Copy the first line of the material below and every later line through the line containing "def pz(v, Y): return", without any other output.
--- Start Data excerpt ---
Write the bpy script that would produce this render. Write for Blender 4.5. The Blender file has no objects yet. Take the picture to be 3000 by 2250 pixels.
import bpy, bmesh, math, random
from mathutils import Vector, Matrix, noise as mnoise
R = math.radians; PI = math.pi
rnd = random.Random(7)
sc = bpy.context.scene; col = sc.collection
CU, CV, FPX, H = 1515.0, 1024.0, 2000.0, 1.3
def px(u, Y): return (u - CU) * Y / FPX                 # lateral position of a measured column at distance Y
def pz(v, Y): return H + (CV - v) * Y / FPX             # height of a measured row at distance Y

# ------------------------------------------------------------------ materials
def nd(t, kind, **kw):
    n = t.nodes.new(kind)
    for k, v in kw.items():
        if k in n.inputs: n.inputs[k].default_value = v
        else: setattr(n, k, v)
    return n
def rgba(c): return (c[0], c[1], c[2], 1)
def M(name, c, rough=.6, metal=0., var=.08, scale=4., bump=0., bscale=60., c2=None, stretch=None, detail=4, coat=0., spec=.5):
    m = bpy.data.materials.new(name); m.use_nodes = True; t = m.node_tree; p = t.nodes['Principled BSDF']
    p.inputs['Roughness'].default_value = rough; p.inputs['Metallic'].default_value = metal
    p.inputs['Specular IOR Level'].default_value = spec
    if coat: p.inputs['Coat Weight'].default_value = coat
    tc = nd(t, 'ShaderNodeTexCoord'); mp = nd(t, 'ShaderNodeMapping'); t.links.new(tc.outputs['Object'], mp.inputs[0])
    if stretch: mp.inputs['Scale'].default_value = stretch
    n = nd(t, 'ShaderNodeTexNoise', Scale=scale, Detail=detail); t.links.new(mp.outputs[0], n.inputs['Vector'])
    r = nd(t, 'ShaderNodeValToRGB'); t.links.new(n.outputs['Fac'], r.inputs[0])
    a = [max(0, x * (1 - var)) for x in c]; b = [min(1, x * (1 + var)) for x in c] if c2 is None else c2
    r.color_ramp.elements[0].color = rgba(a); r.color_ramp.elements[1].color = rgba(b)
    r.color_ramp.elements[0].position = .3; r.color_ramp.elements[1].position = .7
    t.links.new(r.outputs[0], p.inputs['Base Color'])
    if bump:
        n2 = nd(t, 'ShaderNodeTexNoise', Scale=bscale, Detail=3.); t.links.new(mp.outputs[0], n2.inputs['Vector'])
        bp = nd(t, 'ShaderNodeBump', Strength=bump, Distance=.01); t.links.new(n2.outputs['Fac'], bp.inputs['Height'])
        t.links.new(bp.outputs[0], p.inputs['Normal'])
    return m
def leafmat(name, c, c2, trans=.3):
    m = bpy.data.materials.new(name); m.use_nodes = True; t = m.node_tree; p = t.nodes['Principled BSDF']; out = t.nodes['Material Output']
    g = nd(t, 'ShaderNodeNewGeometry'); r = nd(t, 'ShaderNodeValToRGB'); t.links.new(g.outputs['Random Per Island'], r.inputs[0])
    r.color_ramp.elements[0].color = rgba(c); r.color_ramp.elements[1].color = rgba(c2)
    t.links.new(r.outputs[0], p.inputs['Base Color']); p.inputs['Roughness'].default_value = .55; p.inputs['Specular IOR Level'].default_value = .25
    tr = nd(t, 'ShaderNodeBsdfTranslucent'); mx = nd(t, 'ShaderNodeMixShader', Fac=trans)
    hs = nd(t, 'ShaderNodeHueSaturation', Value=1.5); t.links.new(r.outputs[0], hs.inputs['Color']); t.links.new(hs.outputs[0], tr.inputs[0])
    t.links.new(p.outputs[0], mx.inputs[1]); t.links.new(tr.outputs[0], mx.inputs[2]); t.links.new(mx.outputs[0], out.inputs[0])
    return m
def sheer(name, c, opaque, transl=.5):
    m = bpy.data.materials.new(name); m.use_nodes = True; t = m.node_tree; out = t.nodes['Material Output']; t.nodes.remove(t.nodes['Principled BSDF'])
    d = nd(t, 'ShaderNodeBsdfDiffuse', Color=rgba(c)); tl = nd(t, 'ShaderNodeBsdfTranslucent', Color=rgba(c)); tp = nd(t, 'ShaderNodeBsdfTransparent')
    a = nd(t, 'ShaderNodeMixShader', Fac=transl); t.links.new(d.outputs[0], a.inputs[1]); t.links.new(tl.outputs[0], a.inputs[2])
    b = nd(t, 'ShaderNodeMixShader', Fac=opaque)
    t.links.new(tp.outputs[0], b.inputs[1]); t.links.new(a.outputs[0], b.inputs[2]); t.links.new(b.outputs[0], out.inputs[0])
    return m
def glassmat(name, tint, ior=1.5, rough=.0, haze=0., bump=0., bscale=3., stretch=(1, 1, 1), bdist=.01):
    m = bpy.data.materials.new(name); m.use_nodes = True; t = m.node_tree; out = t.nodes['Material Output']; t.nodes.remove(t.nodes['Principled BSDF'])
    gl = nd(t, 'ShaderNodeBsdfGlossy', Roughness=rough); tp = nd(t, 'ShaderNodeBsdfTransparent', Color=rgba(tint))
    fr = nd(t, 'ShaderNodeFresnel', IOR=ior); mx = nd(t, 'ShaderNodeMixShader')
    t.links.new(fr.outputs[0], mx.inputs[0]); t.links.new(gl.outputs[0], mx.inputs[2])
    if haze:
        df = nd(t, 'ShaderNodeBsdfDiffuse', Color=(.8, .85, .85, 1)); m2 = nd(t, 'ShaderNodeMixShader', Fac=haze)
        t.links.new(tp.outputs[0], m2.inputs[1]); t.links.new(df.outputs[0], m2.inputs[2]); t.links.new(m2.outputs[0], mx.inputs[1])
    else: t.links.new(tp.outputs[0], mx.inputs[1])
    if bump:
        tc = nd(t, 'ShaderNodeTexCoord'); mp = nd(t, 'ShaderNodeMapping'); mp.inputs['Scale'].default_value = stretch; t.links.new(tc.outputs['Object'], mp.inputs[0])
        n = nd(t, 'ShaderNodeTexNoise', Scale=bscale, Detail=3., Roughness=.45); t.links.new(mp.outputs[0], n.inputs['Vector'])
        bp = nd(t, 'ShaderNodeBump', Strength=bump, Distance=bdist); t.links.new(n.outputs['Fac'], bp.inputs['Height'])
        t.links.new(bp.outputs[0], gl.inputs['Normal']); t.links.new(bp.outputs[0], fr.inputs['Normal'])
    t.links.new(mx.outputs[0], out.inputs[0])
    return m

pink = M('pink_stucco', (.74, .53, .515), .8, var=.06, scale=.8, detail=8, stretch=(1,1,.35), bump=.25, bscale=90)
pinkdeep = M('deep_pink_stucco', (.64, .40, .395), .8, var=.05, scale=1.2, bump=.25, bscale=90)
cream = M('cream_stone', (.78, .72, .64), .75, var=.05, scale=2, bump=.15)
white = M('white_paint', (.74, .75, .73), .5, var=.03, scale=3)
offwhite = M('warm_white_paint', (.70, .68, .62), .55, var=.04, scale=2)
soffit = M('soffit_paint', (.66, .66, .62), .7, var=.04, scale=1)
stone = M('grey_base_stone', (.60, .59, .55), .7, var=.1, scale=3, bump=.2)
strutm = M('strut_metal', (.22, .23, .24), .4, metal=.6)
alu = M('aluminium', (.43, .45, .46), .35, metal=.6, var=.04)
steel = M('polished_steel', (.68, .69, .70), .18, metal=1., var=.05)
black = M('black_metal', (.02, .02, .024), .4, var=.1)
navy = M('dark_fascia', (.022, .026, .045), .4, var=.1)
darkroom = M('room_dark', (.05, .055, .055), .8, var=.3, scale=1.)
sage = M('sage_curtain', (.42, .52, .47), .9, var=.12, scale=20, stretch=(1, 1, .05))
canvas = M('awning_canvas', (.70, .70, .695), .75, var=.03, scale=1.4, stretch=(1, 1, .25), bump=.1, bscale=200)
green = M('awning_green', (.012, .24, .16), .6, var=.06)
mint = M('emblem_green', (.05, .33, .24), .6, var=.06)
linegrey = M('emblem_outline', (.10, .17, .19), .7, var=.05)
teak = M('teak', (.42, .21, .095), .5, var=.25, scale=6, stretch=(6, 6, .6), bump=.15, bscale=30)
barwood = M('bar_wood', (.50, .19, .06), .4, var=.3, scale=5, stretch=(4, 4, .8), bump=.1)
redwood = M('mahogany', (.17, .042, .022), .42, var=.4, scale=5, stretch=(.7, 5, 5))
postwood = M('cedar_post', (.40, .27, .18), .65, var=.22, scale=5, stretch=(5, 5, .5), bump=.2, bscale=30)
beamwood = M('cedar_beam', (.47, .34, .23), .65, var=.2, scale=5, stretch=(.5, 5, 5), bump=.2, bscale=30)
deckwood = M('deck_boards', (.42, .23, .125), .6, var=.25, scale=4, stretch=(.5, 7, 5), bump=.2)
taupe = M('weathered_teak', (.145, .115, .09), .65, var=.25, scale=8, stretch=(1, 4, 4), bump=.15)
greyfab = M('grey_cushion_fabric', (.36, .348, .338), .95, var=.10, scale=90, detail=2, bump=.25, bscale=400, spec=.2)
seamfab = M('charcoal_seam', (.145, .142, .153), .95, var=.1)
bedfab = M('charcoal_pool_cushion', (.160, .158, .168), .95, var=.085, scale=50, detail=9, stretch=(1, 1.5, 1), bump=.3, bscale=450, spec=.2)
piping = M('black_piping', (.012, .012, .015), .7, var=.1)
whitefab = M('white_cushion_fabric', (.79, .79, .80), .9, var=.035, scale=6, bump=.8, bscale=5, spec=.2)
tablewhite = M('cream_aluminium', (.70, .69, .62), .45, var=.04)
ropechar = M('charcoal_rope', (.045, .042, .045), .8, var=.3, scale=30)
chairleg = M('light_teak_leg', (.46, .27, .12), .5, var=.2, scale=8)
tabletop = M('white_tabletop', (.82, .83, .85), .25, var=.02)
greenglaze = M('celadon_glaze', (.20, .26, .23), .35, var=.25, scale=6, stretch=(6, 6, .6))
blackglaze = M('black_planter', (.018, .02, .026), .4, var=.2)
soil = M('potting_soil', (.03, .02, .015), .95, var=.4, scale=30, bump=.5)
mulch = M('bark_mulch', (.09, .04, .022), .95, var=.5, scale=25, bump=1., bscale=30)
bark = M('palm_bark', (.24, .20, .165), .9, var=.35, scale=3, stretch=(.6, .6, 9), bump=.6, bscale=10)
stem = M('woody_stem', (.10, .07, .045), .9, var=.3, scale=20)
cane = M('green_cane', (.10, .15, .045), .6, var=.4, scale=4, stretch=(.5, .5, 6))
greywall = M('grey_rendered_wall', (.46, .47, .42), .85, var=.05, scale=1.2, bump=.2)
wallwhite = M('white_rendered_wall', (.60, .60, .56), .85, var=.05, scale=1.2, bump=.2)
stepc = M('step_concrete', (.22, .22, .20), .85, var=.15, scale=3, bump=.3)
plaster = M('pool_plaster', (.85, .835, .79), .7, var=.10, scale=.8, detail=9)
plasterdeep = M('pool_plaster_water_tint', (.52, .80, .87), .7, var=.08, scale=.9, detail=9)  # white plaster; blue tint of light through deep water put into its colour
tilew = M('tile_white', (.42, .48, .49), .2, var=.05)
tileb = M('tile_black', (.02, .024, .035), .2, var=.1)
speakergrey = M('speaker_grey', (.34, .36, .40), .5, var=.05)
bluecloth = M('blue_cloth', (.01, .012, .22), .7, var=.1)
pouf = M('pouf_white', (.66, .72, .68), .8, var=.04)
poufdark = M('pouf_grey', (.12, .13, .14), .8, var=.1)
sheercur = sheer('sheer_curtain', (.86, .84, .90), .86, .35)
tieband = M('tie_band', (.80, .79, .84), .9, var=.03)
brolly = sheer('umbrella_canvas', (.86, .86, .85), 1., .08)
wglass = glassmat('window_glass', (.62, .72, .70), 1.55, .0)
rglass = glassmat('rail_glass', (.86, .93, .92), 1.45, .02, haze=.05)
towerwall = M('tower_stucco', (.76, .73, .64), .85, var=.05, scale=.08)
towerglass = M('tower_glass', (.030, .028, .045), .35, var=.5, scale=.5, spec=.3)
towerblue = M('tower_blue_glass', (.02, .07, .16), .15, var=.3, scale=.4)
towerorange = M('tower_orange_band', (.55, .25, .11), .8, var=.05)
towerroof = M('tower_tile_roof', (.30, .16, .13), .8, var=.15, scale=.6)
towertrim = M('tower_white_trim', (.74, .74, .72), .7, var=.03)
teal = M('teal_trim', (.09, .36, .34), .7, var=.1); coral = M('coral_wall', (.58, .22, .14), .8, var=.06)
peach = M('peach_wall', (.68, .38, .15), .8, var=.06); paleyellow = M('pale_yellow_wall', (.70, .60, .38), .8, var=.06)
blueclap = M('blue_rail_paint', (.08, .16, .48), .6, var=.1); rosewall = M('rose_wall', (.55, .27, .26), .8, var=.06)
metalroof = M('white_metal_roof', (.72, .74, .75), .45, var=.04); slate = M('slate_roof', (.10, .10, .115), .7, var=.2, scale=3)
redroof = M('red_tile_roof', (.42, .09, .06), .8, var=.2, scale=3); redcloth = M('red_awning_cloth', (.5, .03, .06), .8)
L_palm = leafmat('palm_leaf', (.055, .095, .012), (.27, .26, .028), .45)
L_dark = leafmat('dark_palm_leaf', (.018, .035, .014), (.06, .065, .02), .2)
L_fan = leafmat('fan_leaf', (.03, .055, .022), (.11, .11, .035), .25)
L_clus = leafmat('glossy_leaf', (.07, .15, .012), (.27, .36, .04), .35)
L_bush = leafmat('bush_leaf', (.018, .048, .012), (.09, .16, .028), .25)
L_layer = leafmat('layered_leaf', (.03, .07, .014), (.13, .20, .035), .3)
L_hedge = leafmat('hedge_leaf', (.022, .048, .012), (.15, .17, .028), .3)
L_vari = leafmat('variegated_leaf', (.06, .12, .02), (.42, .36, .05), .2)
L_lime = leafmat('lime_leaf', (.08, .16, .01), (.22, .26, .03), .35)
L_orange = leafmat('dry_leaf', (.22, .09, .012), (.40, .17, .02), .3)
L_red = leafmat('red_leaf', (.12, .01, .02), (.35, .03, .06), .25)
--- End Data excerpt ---
* [Solved problem]:
Write the bpy script that would produce this render. Write for Blender 4.5. The Blender file has no objects yet. Take the picture to be 3000 by 2250 pixels.
import bpy, bmesh, math, random
from mathutils import Vector, Matrix, noise as mnoise
R = math.radians; PI = math.pi
rnd = random.Random(7)
sc = bpy.context.scene; col = sc.collection
CU, CV, FPX, H = 1515.0, 1024.0, 2000.0, 1.3
def px(u, Y): return (u - CU) * Y / FPX                 # lateral position of a measured column at distance Y
def pz(v, Y): return H + (CV - v) * Y / FPX             # height of a measured row at distance Y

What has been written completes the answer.